Prior to working at the school, Peterson had a music studio where he taught violin, clarinet, and saxophone to near 1,000 pupils, according to his obituary. 

Peterson was born on Sept. 3, 1884 in Denmark, the son of Lars and Marianne Peterson. His family immigrated to Mason County, to what is now Pere Marquette Township, when he was 4-years-old. 

His early teen years were spent working in a lumber mill, until he was injured, losing half of his left foot. He then concentrated on music. 

“Music was Mr. Peterson’s lodestar,” his obituary stated. “Since he was a little boy when he listened in awe to his father tell of his grandfather who was concert mast for 32 years in on of Denmark’s theaters. Mr. Peterson loved music in all forms and especially the violin.”

“I just seemed always to want to know music,” the obituary quoted Peterson from a news article. “There was something in me that made me restless and only music would overcome it. Even today my music offers me expression which no other means affords.” 
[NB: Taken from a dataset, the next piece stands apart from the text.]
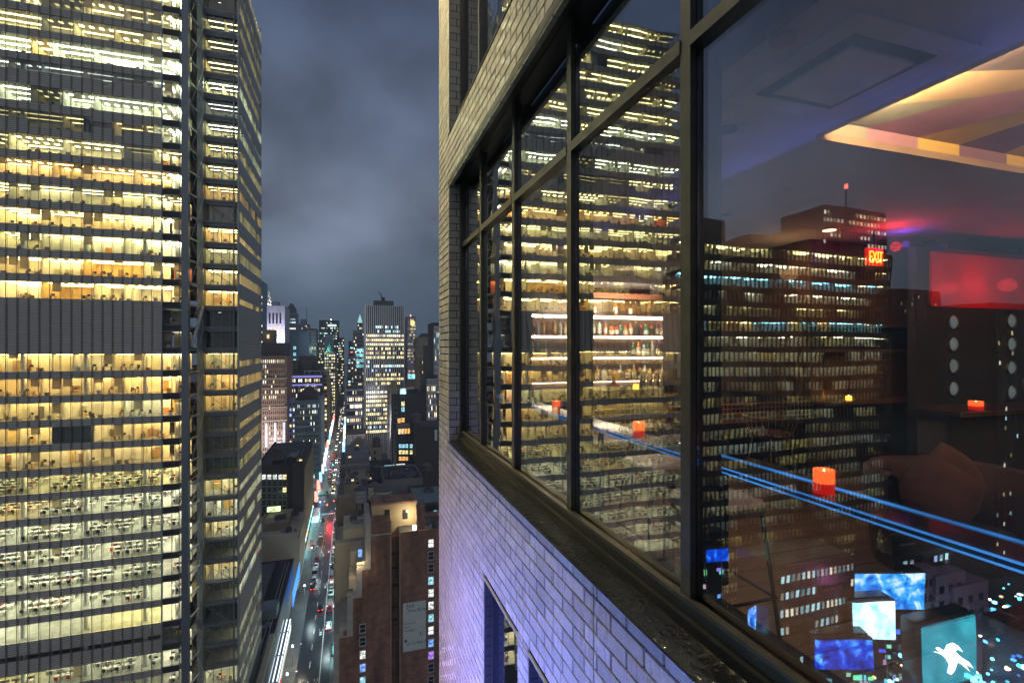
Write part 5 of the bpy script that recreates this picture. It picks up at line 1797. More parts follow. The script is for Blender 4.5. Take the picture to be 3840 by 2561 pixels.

At the age of 15, Peterson formed a four-piece orchestra. That size soon grew to 15 pieces when he was 18. He directed an orchestra, under contract, for the Lyric Theatre on South James Street in Ludington for 15 years. 

Peterson married Daisy Adams on Aug. 18, 1904. They had a daughter, Muriel (Tageson). 
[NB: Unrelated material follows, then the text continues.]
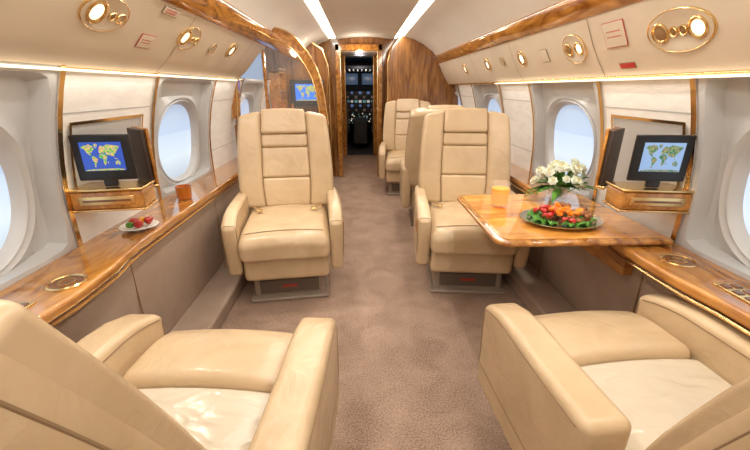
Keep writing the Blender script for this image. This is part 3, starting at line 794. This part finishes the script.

Besides directing music at the schools, Peterson was well known for leading bands at Rainbow Gardens, a nightclub located at the present site of the Ludington Area Jaycess mini golf course at Stearns Park. 

Peterson died in August 1947 at the age of 62 while playing golf in Suttons Bay. He had still been the Ludington band director at that time. He is buried in Lakeview Cemetery in Ludington.

In September 1974, the Ludington Area School District’s board of education voted to name its new auditorium the Louis F. Peterson Center for the Performing Arts. The auditorium was formally dedicated in November of that year with performances from community and high school bands. 

Editor’s note: This article is just a brief glimpse of L.F. Peterson. In 1981, Sylvia Nickelson published a biography about Peterson, “Once in a Lifetime.” The book has far more detail about Peterson’s life and is available for viewing at the Mason County Historical Society’s Mason County Research Center in downtown Ludington.

Donald C. Baldwin

Namesake of Donald C. Baldwin Community Pool

Donald C. Baldwin

Donald C. Baldwin was born on Dec. 27, 1914 in Cedar Rapids, Iowa, the son of Walter and Esther (Morgensen) Baldwin. He began his educational career as a teacher after graduating from the University of Iowa. He earned a master’s degree from the University of Michigan. 

Baldwin taught English in schools in Iowa and Michigan. In 1942, he became superintendent of schools of Gross Ile near Detroit. He remained there until 1950 when he became superintendent at Rochester. After 13 years at Rochester he was named superintendent of Ludington schools in 1963, replacing O.J. DeJonge, who had retired. 

He and his wife, Dorothy, had a daughter Barbara (Fraboni) and a son, Bud.

In May of 1977 he announced that he would be retiring effective Jan. 31, 1978. 

“I look back on the last 14 years with a great sense of satisfaction with what has been accomplished by the administration,” Baldwin said. 

Baldwin was superintendent when Ludington schools finalized consolidation with rural school districts in 1966. One of Baldwin’s legacies is updating several of the school district’s buildings during his tenure. Those updates included: 

    • 1964: Completion of O.J. DeJonge Junior High School.
    • 1965: Construction of Lakeview Elementary, northeast corner of Gaylord Avenue and Haight Street, replacing First Ward School (also known as Lakeview) that was built in 1873.
    • 1966: Third Ward School (Luther H. Foster Elementary) razed; located on south side of 500 block of East Foster Street (across from modern Foster Elementary — the old high school). 
    • 1967: Pere Marquette Elementary built, northeast corner of Fourth and Adams streets, replacing 1886 Fourth Ward School building.
    • 1969, Foster Elementary (modern) expansion includes library and five classrooms; 10,500 square feet.
    • 1969: LHS expansion of 3,730 square feet, southeast complex with three classroom
    • 1970: O.J. DeJonge Junior High School expanded 34,000 square feet, 30 classrooms.
    • 1971: Lakeview Elementary gymnasium, library, kitchen constructed; 6,500 square feet.
    • 1973: Franklin Elementary library added, 4,500 square feet.
    • 1973: South Hamlin Elementary expanded to include library, kitchen, gym and office; 8,690 square feet.
    • 1974: Louis F. Peterson Auditorium built adjacent to senior high school and junior high school; 43,400 square feet.
    • 1974: Donald C. Baldwin Community Pool built east of junior high school.
    • 1974: O.J. DeJonge Junior High School expanded to include a gymnasium and cafeteria.
    • 1974: Central Business Office built, 809 E. Tinkham Ave.; 13,050 square feet.
    • 1974: LHS expansion of 9.250 square feet, four classes, auto shop, drafting shop, graphics shop.
    • 1976: Longfellow (Second Ward School) school razed; built in 1880, located on north side of 300 block of East Pere Marquette Street (modern Longfellow Towers). 


“I saw as my goal a bunch of antiquated 1890s buildings that needed replacing,” Baldwin said. “That’s what the board wanted me to tackle, and that’s been done.” 

Baldwin was replaced by Michael Emlaw as superintendent. 

Baldwin died on March 27, 2006 in Kalamazoo. He is buried in Lakeview Cemetery in Ludington.